■ **RECORDED INFORMATION**:

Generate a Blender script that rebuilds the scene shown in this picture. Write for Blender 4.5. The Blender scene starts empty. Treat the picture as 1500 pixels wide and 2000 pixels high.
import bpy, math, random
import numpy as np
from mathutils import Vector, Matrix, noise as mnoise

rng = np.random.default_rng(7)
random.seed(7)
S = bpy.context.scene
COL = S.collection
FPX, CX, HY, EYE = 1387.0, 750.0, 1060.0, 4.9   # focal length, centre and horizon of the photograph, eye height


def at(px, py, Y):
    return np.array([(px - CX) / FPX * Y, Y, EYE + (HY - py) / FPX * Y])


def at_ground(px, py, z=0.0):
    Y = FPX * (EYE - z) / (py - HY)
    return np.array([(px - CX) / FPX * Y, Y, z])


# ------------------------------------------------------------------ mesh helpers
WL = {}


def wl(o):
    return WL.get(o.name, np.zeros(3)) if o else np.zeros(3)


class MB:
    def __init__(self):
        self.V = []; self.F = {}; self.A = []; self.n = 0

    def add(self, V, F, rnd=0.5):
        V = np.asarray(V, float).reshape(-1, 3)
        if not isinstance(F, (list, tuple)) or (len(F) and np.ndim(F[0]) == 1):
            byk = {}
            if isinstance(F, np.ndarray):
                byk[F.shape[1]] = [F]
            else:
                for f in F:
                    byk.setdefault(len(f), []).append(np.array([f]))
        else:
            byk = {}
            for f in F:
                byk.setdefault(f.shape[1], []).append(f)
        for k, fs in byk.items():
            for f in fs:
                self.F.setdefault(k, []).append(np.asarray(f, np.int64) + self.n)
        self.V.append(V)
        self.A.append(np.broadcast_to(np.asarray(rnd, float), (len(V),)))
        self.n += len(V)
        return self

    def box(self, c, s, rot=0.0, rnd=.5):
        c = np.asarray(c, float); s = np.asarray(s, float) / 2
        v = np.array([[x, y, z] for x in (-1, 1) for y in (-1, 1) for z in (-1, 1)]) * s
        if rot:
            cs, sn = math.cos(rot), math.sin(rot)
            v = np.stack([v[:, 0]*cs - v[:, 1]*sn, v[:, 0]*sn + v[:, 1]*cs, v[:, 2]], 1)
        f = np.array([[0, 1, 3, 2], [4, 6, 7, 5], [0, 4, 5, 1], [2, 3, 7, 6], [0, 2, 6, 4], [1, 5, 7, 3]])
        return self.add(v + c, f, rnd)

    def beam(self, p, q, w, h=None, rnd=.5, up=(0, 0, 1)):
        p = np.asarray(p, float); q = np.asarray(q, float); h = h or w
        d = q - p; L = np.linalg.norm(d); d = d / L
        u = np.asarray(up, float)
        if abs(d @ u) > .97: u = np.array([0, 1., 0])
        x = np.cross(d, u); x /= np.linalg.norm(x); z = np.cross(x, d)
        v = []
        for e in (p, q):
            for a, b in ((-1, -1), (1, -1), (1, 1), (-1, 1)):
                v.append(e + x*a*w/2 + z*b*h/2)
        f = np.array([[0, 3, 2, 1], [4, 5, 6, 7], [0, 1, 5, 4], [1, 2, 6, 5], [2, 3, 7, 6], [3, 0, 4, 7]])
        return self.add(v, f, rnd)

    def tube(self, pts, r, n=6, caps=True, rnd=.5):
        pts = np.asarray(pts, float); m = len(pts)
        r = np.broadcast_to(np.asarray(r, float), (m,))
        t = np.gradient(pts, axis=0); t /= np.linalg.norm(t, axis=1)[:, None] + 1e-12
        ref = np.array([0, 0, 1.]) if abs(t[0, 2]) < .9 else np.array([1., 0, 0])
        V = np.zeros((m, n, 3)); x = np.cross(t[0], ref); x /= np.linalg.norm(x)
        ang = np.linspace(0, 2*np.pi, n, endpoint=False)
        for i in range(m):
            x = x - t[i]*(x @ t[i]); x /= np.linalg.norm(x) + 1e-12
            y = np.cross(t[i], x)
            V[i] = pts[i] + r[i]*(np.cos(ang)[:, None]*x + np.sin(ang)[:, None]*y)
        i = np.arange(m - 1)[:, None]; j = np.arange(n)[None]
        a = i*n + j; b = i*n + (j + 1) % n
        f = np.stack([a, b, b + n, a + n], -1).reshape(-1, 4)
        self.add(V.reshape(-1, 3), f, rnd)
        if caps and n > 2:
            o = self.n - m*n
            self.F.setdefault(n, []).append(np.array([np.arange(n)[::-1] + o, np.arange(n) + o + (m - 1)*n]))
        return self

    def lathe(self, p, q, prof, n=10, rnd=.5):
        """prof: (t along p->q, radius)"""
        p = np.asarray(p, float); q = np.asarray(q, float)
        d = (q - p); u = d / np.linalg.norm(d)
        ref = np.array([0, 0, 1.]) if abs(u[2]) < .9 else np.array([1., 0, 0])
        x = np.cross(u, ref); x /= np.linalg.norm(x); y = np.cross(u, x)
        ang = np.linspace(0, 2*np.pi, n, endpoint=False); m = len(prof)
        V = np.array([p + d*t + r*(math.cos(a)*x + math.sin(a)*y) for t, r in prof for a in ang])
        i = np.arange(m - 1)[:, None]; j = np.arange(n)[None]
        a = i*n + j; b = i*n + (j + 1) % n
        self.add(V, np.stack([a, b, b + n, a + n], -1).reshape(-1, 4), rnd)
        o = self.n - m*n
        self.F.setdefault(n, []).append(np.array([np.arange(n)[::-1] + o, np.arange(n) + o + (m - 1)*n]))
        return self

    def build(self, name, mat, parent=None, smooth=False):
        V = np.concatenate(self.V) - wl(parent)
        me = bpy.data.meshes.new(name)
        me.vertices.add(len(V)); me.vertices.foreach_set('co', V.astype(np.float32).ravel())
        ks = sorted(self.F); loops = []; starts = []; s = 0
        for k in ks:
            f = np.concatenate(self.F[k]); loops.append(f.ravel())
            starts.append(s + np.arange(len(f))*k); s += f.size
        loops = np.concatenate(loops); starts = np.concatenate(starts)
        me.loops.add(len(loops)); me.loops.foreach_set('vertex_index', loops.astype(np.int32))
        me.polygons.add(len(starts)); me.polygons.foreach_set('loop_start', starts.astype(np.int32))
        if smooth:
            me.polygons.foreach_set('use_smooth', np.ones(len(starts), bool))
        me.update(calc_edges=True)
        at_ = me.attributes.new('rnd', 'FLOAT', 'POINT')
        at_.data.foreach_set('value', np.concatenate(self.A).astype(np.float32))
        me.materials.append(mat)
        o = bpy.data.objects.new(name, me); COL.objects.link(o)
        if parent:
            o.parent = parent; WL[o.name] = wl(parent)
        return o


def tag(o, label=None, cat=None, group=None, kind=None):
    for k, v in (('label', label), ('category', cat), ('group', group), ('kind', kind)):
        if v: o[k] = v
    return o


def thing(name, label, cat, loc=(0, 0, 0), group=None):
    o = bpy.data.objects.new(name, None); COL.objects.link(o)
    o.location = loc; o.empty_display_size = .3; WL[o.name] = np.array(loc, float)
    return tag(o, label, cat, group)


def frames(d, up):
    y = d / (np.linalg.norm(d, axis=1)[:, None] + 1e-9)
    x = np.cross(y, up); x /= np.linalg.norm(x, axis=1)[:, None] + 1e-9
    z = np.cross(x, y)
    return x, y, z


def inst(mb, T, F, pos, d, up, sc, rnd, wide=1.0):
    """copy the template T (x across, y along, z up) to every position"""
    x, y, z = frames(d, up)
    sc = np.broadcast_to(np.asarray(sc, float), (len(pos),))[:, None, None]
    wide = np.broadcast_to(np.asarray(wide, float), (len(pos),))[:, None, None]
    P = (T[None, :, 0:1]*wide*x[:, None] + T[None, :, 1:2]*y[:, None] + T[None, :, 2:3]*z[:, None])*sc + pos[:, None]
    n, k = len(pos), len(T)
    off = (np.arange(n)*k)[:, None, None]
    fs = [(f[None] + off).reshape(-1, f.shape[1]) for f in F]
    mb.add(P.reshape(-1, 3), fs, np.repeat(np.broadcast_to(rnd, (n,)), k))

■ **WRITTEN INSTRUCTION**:
Give the number of lines where the string "scene" occurs, without any further text.

■ **OUTPUT FOR THIS EXERCISE**:
2